(Dataset excerpt)
◆ ◆ ◆
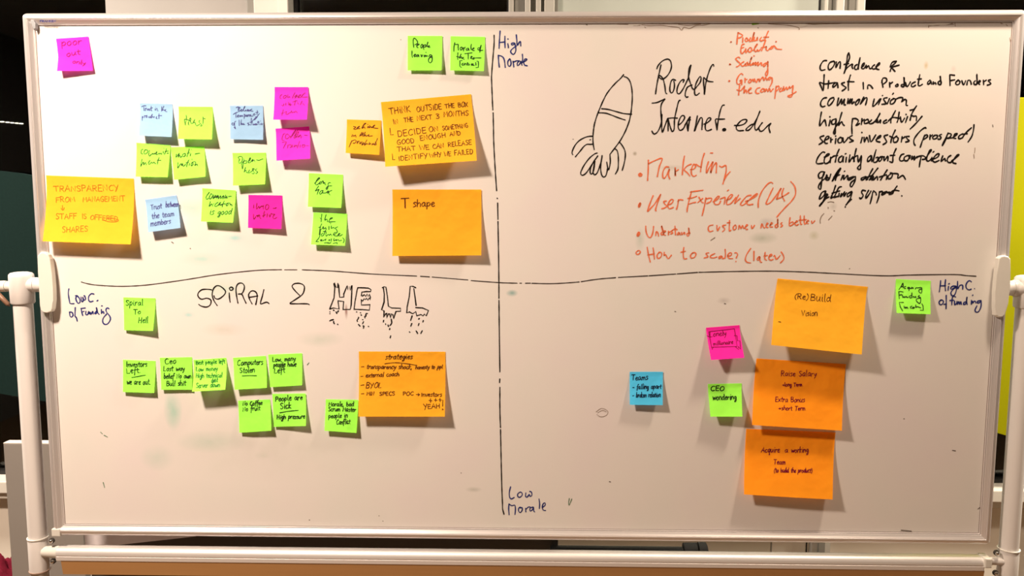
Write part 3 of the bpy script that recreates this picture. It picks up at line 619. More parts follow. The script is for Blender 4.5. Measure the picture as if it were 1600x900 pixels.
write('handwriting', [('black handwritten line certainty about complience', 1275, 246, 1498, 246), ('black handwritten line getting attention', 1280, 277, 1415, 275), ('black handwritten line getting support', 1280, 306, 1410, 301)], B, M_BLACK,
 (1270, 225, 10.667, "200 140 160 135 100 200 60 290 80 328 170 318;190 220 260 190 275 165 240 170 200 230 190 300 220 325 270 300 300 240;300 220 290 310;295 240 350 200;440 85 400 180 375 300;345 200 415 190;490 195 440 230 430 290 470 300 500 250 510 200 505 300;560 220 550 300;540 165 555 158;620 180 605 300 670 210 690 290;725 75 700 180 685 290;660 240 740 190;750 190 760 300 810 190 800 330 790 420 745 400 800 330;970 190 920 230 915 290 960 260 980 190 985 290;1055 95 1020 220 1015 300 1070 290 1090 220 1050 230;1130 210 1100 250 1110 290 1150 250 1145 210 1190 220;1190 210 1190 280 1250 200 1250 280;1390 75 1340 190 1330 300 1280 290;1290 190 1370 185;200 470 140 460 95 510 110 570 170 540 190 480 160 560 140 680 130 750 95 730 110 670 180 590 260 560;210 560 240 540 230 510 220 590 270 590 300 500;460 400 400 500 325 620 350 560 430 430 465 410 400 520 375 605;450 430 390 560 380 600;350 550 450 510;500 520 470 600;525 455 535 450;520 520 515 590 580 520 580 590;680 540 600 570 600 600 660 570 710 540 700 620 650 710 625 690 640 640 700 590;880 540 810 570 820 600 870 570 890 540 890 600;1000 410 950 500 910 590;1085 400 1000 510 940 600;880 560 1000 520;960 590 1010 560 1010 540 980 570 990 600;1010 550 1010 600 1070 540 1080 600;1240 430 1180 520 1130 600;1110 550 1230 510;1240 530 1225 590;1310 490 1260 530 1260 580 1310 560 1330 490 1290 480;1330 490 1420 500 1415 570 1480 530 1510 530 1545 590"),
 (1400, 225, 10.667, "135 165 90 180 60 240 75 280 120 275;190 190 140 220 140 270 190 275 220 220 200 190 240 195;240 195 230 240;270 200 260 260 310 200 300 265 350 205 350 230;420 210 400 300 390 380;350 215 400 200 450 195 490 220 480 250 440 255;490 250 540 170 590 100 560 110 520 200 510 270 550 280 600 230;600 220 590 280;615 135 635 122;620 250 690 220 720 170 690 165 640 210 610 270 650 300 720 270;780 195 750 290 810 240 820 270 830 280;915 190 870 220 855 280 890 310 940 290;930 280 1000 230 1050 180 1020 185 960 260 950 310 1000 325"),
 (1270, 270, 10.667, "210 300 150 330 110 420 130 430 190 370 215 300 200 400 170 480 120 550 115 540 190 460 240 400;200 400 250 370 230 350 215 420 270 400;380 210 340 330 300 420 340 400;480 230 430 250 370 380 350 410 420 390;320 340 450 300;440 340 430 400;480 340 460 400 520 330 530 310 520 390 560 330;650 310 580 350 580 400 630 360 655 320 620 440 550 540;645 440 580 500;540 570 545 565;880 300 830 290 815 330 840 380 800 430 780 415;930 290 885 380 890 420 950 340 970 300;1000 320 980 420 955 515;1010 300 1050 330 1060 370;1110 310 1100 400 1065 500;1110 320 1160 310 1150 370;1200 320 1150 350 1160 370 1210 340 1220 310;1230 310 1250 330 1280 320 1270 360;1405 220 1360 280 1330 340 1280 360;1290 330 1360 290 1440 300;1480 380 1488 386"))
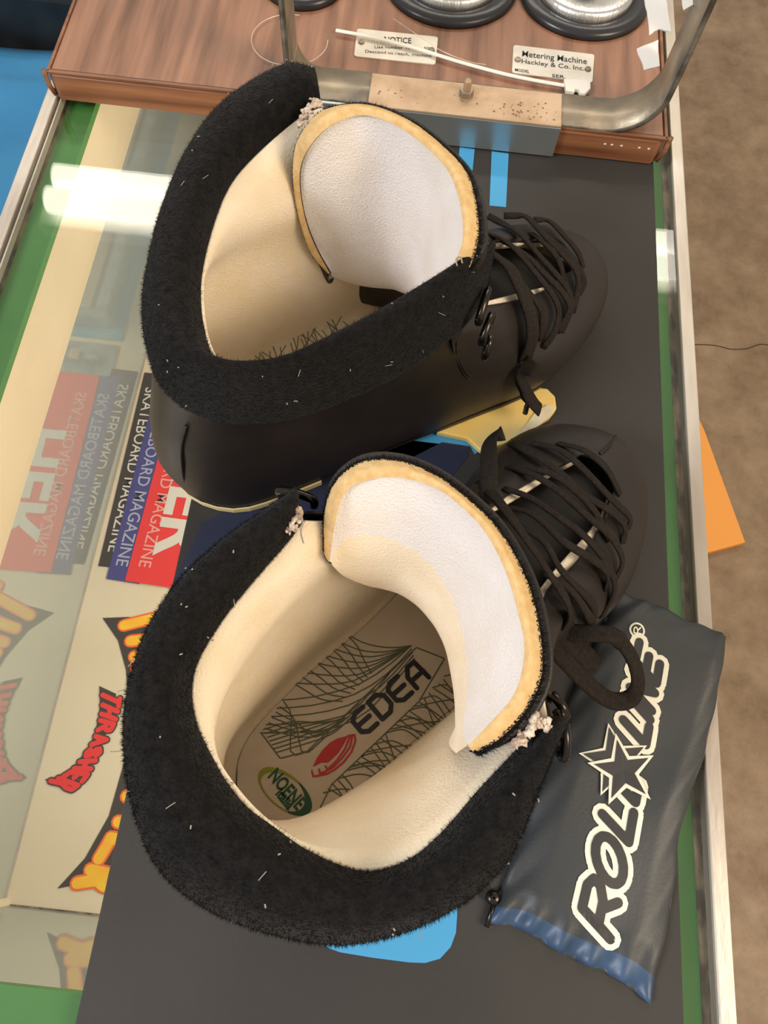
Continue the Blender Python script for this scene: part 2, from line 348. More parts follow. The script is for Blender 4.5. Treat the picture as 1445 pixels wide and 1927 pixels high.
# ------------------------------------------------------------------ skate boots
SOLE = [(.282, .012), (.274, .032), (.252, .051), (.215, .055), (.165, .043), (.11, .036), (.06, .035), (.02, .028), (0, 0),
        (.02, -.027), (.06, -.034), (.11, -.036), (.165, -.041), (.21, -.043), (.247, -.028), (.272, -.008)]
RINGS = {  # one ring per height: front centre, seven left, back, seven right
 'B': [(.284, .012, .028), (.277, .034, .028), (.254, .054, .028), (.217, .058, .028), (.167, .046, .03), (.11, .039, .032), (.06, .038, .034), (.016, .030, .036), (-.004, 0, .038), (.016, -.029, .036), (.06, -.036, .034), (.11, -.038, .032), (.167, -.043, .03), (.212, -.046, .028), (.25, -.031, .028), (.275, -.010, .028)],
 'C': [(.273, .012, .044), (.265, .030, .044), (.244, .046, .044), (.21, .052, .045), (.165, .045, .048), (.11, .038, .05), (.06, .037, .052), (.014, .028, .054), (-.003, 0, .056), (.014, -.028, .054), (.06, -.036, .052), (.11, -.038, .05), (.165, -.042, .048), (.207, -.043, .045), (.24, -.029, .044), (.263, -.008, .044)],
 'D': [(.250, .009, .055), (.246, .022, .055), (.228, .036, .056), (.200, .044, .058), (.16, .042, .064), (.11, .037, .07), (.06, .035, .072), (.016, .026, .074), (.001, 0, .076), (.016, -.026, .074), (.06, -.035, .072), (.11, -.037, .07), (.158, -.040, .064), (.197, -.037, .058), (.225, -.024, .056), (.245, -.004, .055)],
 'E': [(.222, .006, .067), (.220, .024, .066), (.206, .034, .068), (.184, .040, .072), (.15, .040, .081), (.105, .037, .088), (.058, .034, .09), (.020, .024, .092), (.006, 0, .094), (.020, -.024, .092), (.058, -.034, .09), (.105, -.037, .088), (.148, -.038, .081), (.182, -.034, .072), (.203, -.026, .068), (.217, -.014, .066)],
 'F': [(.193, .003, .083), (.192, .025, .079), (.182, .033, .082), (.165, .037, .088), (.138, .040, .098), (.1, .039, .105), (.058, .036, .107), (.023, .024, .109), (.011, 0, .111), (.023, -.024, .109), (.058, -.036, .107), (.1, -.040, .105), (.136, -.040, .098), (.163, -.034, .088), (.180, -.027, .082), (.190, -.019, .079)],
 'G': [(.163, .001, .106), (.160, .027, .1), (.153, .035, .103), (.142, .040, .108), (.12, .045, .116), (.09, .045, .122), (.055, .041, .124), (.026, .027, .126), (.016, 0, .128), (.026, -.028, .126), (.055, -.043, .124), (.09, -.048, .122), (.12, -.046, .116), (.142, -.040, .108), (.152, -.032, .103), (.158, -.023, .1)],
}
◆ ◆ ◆
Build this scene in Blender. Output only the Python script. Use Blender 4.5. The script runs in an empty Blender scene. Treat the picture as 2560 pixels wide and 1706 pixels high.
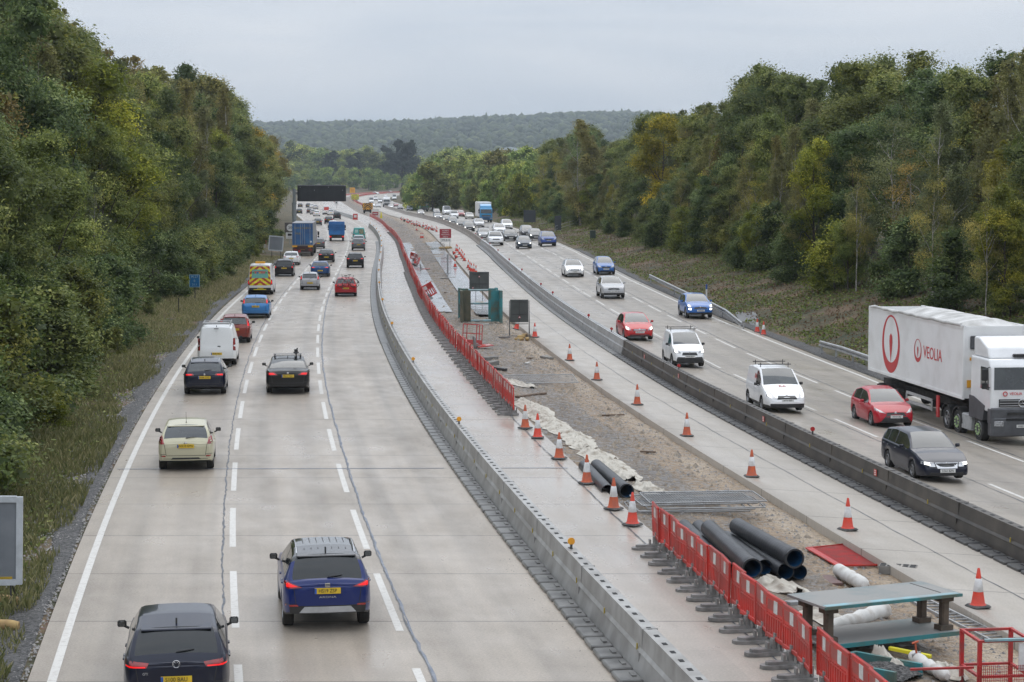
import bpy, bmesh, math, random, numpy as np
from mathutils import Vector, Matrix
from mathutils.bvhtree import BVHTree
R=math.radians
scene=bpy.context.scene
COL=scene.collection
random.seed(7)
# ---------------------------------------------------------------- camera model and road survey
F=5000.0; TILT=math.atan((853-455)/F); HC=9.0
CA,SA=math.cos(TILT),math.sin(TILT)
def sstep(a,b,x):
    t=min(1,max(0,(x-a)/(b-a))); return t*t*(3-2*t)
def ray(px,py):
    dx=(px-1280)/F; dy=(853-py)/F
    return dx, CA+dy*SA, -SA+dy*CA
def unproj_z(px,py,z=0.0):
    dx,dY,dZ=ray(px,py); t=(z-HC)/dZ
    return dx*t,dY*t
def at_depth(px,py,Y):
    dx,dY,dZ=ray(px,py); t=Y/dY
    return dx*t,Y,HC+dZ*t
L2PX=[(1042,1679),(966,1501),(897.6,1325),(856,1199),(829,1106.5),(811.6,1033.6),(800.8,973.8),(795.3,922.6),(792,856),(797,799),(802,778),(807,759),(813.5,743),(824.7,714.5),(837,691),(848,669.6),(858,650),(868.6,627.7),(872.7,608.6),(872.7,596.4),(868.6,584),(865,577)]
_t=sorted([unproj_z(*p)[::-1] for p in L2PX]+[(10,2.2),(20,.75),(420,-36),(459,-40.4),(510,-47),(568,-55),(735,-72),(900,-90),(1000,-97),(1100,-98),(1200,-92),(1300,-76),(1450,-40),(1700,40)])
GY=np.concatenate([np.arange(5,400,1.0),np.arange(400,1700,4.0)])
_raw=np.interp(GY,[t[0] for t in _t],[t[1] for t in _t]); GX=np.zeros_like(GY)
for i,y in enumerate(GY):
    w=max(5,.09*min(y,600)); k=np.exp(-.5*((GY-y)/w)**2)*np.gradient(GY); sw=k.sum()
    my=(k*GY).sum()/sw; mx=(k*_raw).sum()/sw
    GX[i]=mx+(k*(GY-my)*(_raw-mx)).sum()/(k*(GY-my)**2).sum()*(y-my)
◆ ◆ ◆
Exercise brief: Find each line in the records holding the string "this" and show it.

Completed exercise:
Write part 3 of the bpy script that recreates this picture. It picks up at line 619. More parts follow. The script is for Blender 4.5. Measure the picture as if it were 1600x900 pixels.
Continue the Blender Python script for this scene: part 2, from line 348. More parts follow. The script is for Blender 4.5. Treat the picture as 1445 pixels wide and 1927 pixels high.
Build this scene in Blender. Output only the Python script. Use Blender 4.5. The script runs in an empty Blender scene. Treat the picture as 2560 pixels wide and 1706 pixels high.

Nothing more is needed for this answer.